» STATED GOAL
Which lines in the records below contain the word "script"? Copy each of them.

» GIVEN RECORDS
BEGIN

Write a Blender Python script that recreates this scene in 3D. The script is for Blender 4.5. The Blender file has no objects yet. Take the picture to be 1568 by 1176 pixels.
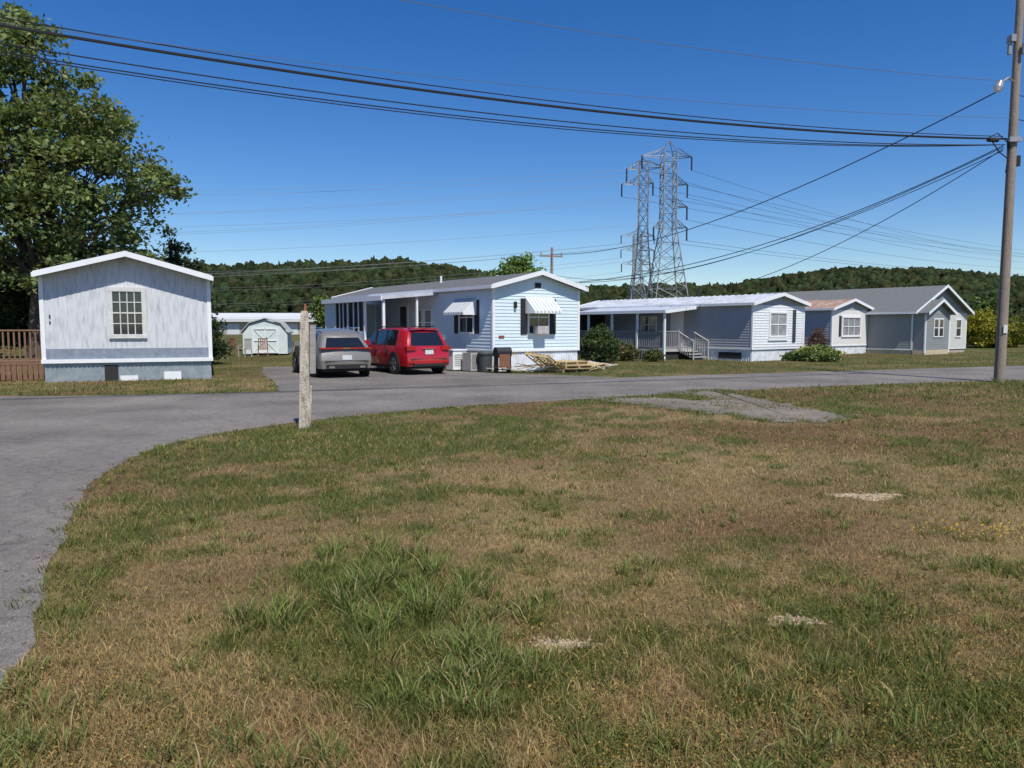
import bpy, bmesh, math, random
import numpy as np
from mathutils import Vector, Matrix
random.seed(7); rng=np.random.default_rng(7)
sc=bpy.context.scene
D=bpy.data
# ------------------------------------------------------------------ camera
cam=D.cameras.new("camera"); co=D.objects.new("camera",cam); sc.collection.objects.link(co)
cam.lens=26.0; cam.sensor_width=36; cam.clip_start=.05; cam.clip_end=6000
co.location=(0,0,1.7); co.rotation_euler=(math.radians(85.555),0,0); sc.camera=co
sc.view_settings.view_transform='Standard'; sc.view_settings.look='None'; sc.view_settings.exposure=0
# ------------------------------------------------------------------ light
EL=math.radians(57); AZ=math.atan2(.40,-.917)
sd=Vector((math.sin(AZ)*math.cos(EL),math.cos(AZ)*math.cos(EL),math.sin(EL)))
sun=D.lights.new("sun",'SUN'); sun.energy=5.0; sun.angle=math.radians(.53); sun.color=(1,.95,.87)
so=D.objects.new("sun",sun); sc.collection.objects.link(so); so.rotation_euler=(-sd).to_track_quat('-Z','Y').to_euler()
so.location=(20,-30,60)
w=D.worlds.new("World"); sc.world=w; w.use_nodes=True
nt=w.node_tree; bg=nt.nodes["Background"]; sky=nt.nodes.new("ShaderNodeTexSky"); sky.sky_type='NISHITA'
sky.sun_disc=False; sky.sun_elevation=EL; sky.sun_rotation=AZ; sky.altitude=200; sky.air_density=1.0; sky.dust_density=.15; sky.ozone_density=4.0
hs=nt.nodes.new("ShaderNodeHueSaturation"); hs.inputs['Hue'].default_value=.511; hs.inputs['Saturation'].default_value=1.34; hs.inputs['Value'].default_value=1.4
nt.links.new(sky.outputs[0],hs.inputs['Color']); nt.links.new(hs.outputs[0],bg.inputs[0]); bg.inputs[1].default_value=.085
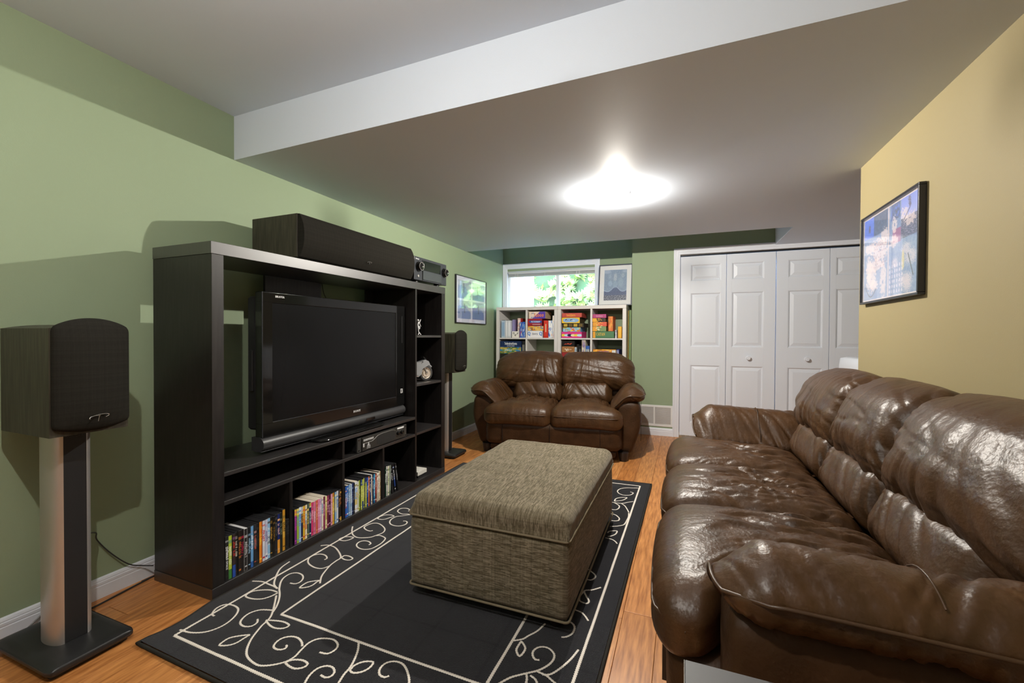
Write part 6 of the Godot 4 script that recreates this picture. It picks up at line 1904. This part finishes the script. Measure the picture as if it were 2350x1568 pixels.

END

» THE REPLY
Write a Blender Python script that recreates this scene in 3D. The script is for Blender 4.5. The Blender file has no objects yet. Take the picture to be 1568 by 1176 pixels.
Write part 6 of the Godot 4 script that recreates this picture. It picks up at line 1904. This part finishes the script. Measure the picture as if it were 2350x1568 pixels.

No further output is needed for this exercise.